Winter also keeps coming back for the “good vibrations” she feels in the garden. She said she’s a believer in grounding, a view that says people were meant to be in contact with the earth for optimal health. Hence the bare feet.

“You get all the good vibrations from the dirt and the ground here,” she said. “You’ve got to have good vibrations. That’s what’s wrong with people.”

Vibrations emanate from both people and plants, and Winter said she sometimes feels minor differences depending on where she is in the garden. The ground, though, is her primary source of connection with the garden.

“Laying in the grass is absolutely marvelous,” she said.

Anna Britton of Florence is helping for the first time this year. She said she’s been gardening most of her life.

“I love gardening,” Britton said. “I used to grow my own garden, it didn’t do too well last year, and I didn’t have any place to plant my garden,” she said.

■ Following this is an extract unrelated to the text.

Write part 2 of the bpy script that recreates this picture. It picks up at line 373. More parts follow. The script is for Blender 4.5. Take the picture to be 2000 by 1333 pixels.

She sees other volunteers there on Tuesdays, but said they’re all there to work.

“We talk when we meet each other when we’re hoeing or watering,” Britton said.

When asked which was better, produce from the community garden, or produce from her own, she deftly sidestepped the question.

“Oh, no, you’re not going to get me on that!” she said. “Everything so far has tasted real good.”

Three-year-old Noah Richmond of Marion could vouch for how good the gooseberries taste. His mother, Erica, said he’d eaten between 10 and 15 since arriving at the garden.

The pair was searching for more as Richmond recalled a family story about the berries.

“My grandma always made gooseberry pie,” she said. “One year we asked why we always had gooseberry pie and she said ‘Because we have a gooseberry pie in the yard.’”

Tuesdays in the garden are a time for Erica and Noah to share some “bonding time,” away from her husband, Jeff, and infant daughter. Noah likes the new sandbox for youngsters, but he likes exploring the garden more, Richmond said.

“He does like the sandbox,” she said. “He lasts a little while over there, but he likes to pick up the rocks. Last year he got to dig potatoes, and he loved it. It was cool for him to see potatoes grown in the ground. He likes to try it all out.”